Potrei allora scoprire che sua mamma, molto gelosa o dominante sul marito, non voleva che questi avesse rapporti troppo stretti con la figlia. Che vietava quel tipo di contatti affettivi che dovrebbero essere raccomandati, non solo accettati, ma che in una cultura basata sulle censure, sul divieto, sulla paura e sull’ansia diventano da difficili a proibiti.
Quello che sto scrivendo con la tranquillità di chi ha visto decine di migliaia di volte le reazioni delle persone, risulta ancora incredibile ai più.

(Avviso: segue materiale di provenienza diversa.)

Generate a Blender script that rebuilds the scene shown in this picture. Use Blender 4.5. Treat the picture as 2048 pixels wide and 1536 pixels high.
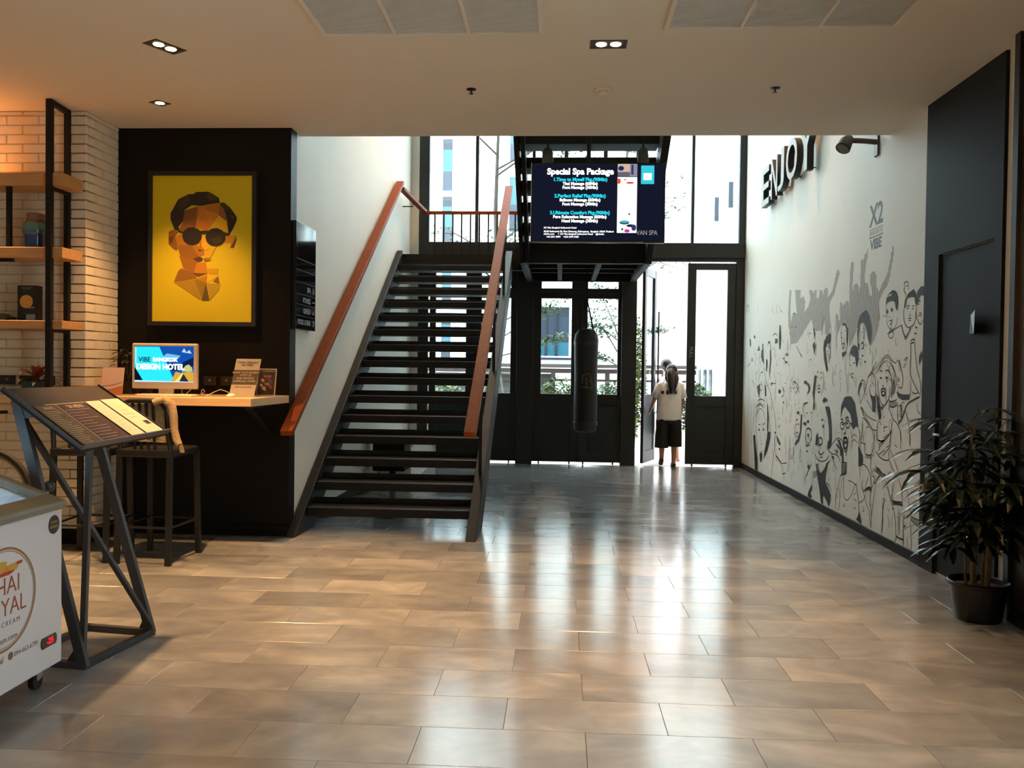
import bpy, bmesh, math, random
from mathutils import Vector, Matrix, Euler
random.seed(7)
for o in list(bpy.data.objects): bpy.data.objects.remove(o, do_unlink=True)
SC = bpy.context.scene
COL = SC.collection

# ---------------------------------------------------------------- camera
cam_d = bpy.data.cameras.new('camera'); cam = bpy.data.objects.new('camera', cam_d); COL.objects.link(cam)
cam_d.sensor_fit = 'HORIZONTAL'; cam_d.sensor_width = 36.0; cam_d.lens = 36.0 * 1702.0 / 2048.0
cam_d.clip_start = 0.05; cam_d.clip_end = 300
YAW, PITCH, ROLL = 0.05613, -0.01883, 0.01299
fwd = Vector((-math.sin(YAW)*math.cos(PITCH), math.cos(YAW)*math.cos(PITCH), math.sin(PITCH)))
rgt = Vector((math.cos(YAW), math.sin(YAW), 0)); upv = rgt.cross(fwd)
r2 = math.cos(ROLL)*rgt + math.sin(ROLL)*upv; u2 = -math.sin(ROLL)*rgt + math.cos(ROLL)*upv
m = Matrix((( r2.x, u2.x, -fwd.x, 0), (r2.y, u2.y, -fwd.y, 0), (r2.z, u2.z, -fwd.z, 1.40), (0, 0, 0, 1)))
cam.matrix_world = m
SC.camera = cam

# ---------------------------------------------------------------- world, exposure
SKY = 12.5
w = bpy.data.worlds.new('overcast_sky'); SC.world = w; w.use_nodes = True
wn = w.node_tree.nodes; bg = wn['Background']
bg.inputs[0].default_value = (0.93, 0.97, 1.0, 1); bg.inputs[1].default_value = SKY
SC.view_settings.view_transform = 'Standard'; SC.view_settings.look = 'None'
SC.view_settings.exposure = 0.0; SC.view_settings.gamma = 1.0; SC.view_settings.use_curve_mapping = False
LAMP = 130.0          # watts of one visible downlight bulb
WARM = (1.0, 0.55, 0.22)

# ---------------------------------------------------------------- helpers
def lin(c):
    return tuple((x/255/12.92 if x/255 <= 0.04045 else ((x/255+0.055)/1.055)**2.4) for x in c)

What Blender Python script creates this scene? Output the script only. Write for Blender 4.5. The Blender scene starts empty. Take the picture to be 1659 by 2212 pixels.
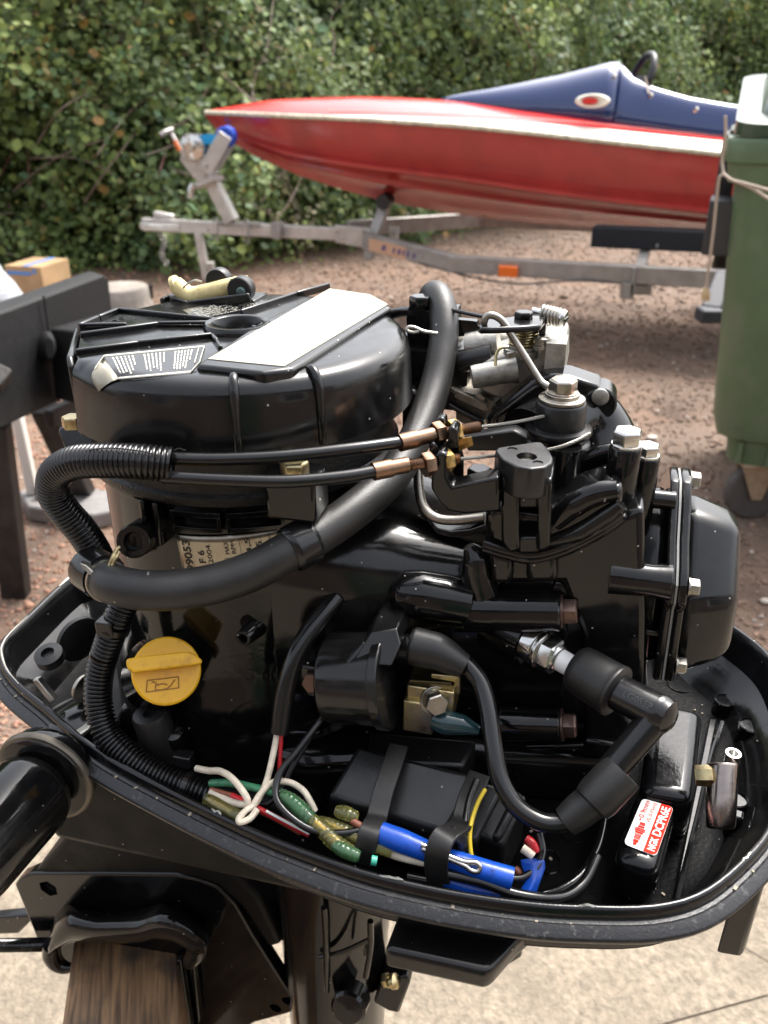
import bpy, math, random
import numpy as np
from mathutils import Vector, Matrix
random.seed(7); rng = np.random.default_rng(7)
SC = bpy.context.scene; COL = SC.collection
R = math.radians

# ------------------------------------------------------------------ camera
CAM_H, PITCH, FPX = 1.32, R(27), 1810.0
cd = bpy.data.cameras.new('camera'); cam = bpy.data.objects.new('camera', cd); COL.objects.link(cam)
cam.location = (0, 0, CAM_H); cam.rotation_euler = (R(90)-PITCH, 0, 0)
cd.sensor_fit = 'VERTICAL'; cd.sensor_height = 36; cd.sensor_width = 27
cd.lens = 36*FPX/2212; cd.clip_start = 0.02; cd.clip_end = 400
cd.dof.use_dof = True; cd.dof.focus_distance = 0.46; cd.dof.aperture_fstop = 12.5
SC.camera = cam
# ------------------------------------------------------------------ sky, sun, exposure
SUN_EL, SUN_AZ = R(58), R(40)          # azimuth from +Y towards +X
w = bpy.data.worlds.new('World'); SC.world = w; w.use_nodes = True
nt = w.node_tree; nt.nodes.clear()
sky = nt.nodes.new('ShaderNodeTexSky'); sky.sky_type = 'NISHITA'; sky.sun_disc = False
sky.sun_elevation = SUN_EL; sky.sun_rotation = SUN_AZ
sky.air_density = 1.0; sky.dust_density = 6.0; sky.ozone_density = 1.0
bg = nt.nodes.new('ShaderNodeBackground'); bg.inputs['Strength'].default_value = 0.14
wo = nt.nodes.new('ShaderNodeOutputWorld')
hs = nt.nodes.new('ShaderNodeHueSaturation'); hs.inputs['Saturation'].default_value = 0.35
nt.links.new(sky.outputs[0], hs.inputs['Color']); nt.links.new(hs.outputs[0], bg.inputs['Color'])
nt.links.new(bg.outputs[0], wo.inputs[0])
sl = bpy.data.lights.new('sun', 'SUN'); sl.energy = 1.3; sl.angle = R(20); sl.color = (1, .96, .9)
so = bpy.data.objects.new('sun', sl); COL.objects.link(so)
sdir = Vector((math.sin(SUN_AZ)*math.cos(SUN_EL), math.cos(SUN_AZ)*math.cos(SUN_EL), math.sin(SUN_EL)))
so.rotation_euler = sdir.to_track_quat('Z', 'Y').to_euler(); so.location = (0, 3, 6)
SC.view_settings.view_transform = 'Standard'; SC.view_settings.look = 'None'
SC.view_settings.gamma = 1; SC.view_settings.exposure = 1.88; SC.view_settings.use_curve_mapping = False

# ------------------------------------------------------------------ measuring: where a sight line meets a real plane
_F = Vector((0, math.cos(PITCH), -math.sin(PITCH))); _U = Vector((0, math.sin(PITCH), math.cos(PITCH)))
CAMP = Vector((0, 0, CAM_H))
def ray(x, y): return _F + Vector((1, 0, 0))*((x-829.5)/FPX) - _U*((y-1106)/FPX)
def W(x, y, t): return CAMP + ray(x, y)*t
def Wz(x, y, z):
    d = ray(x, y); return CAMP + d*((z-CAM_H)/d.z)
def Wy(x, y, Y):
    d = ray(x, y); return CAMP + d*(Y/d.y)
PSI = R(14)
A = Vector((math.cos(PSI), -math.sin(PSI), 0)); B = Vector((math.sin(PSI), math.cos(PSI), 0)); K = Vector((0, 0, 1))
C0 = Vector((-0.0822, 0.4659, 0.99))     # crank axis at the height of the tray rim
def E(a, b, h): return C0 + (A*a + B*b + K*h)*0.001
def Wb(x, y, b):                          # on the upright fore-and-aft plane b mm off the crank axis
    d = ray(x, y); return CAMP + d*(((C0 + B*(b*.001) - CAMP).dot(B))/d.dot(B))
def Wh(x, y, h): return Wz(x, y, C0.z + h*.001)
mm = 0.001

# ------------------------------------------------------------------ geometry builders -> (verts, faces)
def spline(P, n=8, closed=False):
    P = [Vector(p) for p in P]
    if len(P) < 3 and not closed: return [P[0].lerp(P[-1], i/n) for i in range(n+1)]
    out = []; m = len(P); segs = m if closed else m-1
    for i in range(segs):
        if closed: p0, p1, p2, p3 = P[i-1], P[i], P[(i+1) % m], P[(i+2) % m]
        else:
            p1, p2 = P[i], P[i+1]; p0 = P[i-1] if i else p1*2-p2; p3 = P[i+2] if i+2 < m else p2*2-p1
        for k in range(n):
            t = k/n
            out.append(.5*((2*p1) + (p2-p0)*t + (2*p0-5*p1+4*p2-p3)*t*t + (3*p1-p0-3*p2+p3)*t**3))
    if not closed: out.append(P[-1].copy())
    return out
def resample(P, step):
    out = [P[0]]; acc = 0
    for i in range(1, len(P)):
        seg = P[i]-P[i-1]; L = seg.length; d = step-acc
        while d <= L and L > 0:
            out.append(P[i-1]+seg*(d/L)); d += step
        acc = L-(d-step)
    return out
def frames(P):
    T = []
    for i in range(len(P)):
        t = (P[min(i+1, len(P)-1)]-P[max(i-1, 0)])
        T.append(t.normalized() if t.length > 1e-9 else Vector((0, 0, 1)))
    u = T[0].orthogonal().normalized(); out = []
    for t in T:
        u = (u - t*u.dot(t)); u = u.normalized() if u.length > 1e-6 else t.orthogonal().normalized()
        out.append((t, u, t.cross(u)))
    return out
def g_loft(rings, cap=True, closed=False):
    n = len(rings[0]); V = [tuple(p) for r in rings for p in r]; Fc = []
    m = len(rings)
    for i in range(m if closed else m-1):
        j = (i+1) % m
        for k in range(n):
            l = (k+1) % n; Fc.append((i*n+k, i*n+l, j*n+l, j*n+k))
    if cap and not closed:
        Fc.append(tuple(range(n-1, -1, -1))); Fc.append(tuple((m-1)*n+k for k in range(n)))
    return V, Fc
def g_tube(P, r, n=14, res=8, raw=False, cap=True, flat=1.0):
    """r: number, list per control point, or function of arc length (m)"""
    Q = [Vector(p) for p in P] if raw else spline(P, res)
    fr = frames(Q); rings = []; s = 0; nc = len(P)-1
    for i, (q, (t, u, v)) in enumerate(zip(Q, fr)):
        if i: s += (q-Q[i-1]).length
        if callable(r): rr = r(s)
        elif isinstance(r, (list, tuple)):
            f = i/(len(Q)-1)*nc; k = min(int(f), nc-1); rr = r[k]+(r[k+1]-r[k])*(f-k)
        else: rr = r
        rings.append([q+(u*math.cos(2*math.pi*k/n)*rr+v*math.sin(2*math.pi*k/n)*rr*flat) for k in range(n)])
    return g_loft(rings, cap)
def basis(ax):
    ax = Vector(ax).normalized(); u = (K.cross(ax) if abs(ax.z) < .9 else A.copy() - ax*A.dot(ax)).normalized()
    return ax, u, ax.cross(u)
def g_lathe(o, axis, prof, n=32, cap=True, phase=0):
    """prof in mm: (radius, height along axis)"""
    ax, u, v = basis(axis); o = Vector(o)
    rings = [[o+ax*(h*mm)+(u*math.cos(2*math.pi*k/n+phase)+v*math.sin(2*math.pi*k/n+phase))*(max(r, .02)*mm) for k in range(n)] for r, h in prof]
    return g_loft(rings, cap)
def g_cyl(p, q, r, n=24):
    p, q = Vector(p), Vector(q); L = (q-p).length/mm
    return g_lathe(p, q-p, [(r, 0), (r, L)], n)
def g_prism(P, vec):
    P = [Vector(p) for p in P]; vec = Vector(vec); n = len(P)
    V = [tuple(p) for p in P]+[tuple(p+vec) for p in P]
    Fc = [tuple(range(n-1, -1, -1)), tuple(range(n, 2*n))]+[(k, (k+1) % n, n+(k+1) % n, n+k) for k in range(n)]
    return V, Fc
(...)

A volte sono informazioni che vengono ammesse a livello teorico, ma con l’espressione di chi aspetta solo la fine del mio commento per tornare nella propria diffidenza.
Eppure basterebbe osservare con maggior attenzione e con qualche informazione di psicoanalisi. Se lo si facesse, in quel caso si vedrebbe come la finezza con cui la bambina inventa, comunica e rielabora il suo vocabolario “segreto” col padre è una vera e propria opera d’arte.
Così, quando il percorso d’analisi porta la donna a ricordare anche i particolari rimossi della sua infanzia, allora quel vocabolario torna alla luce, pian piano è ovvio ma inesorabilmente. Allora la conoscenza del linguaggio psicologico del corpo si rivela come lo strumento principale perchè quella bimba in difficoltà, diventata adulta, possa ritrovare se stessa, la propria forza, le motivazioni per vivere bene.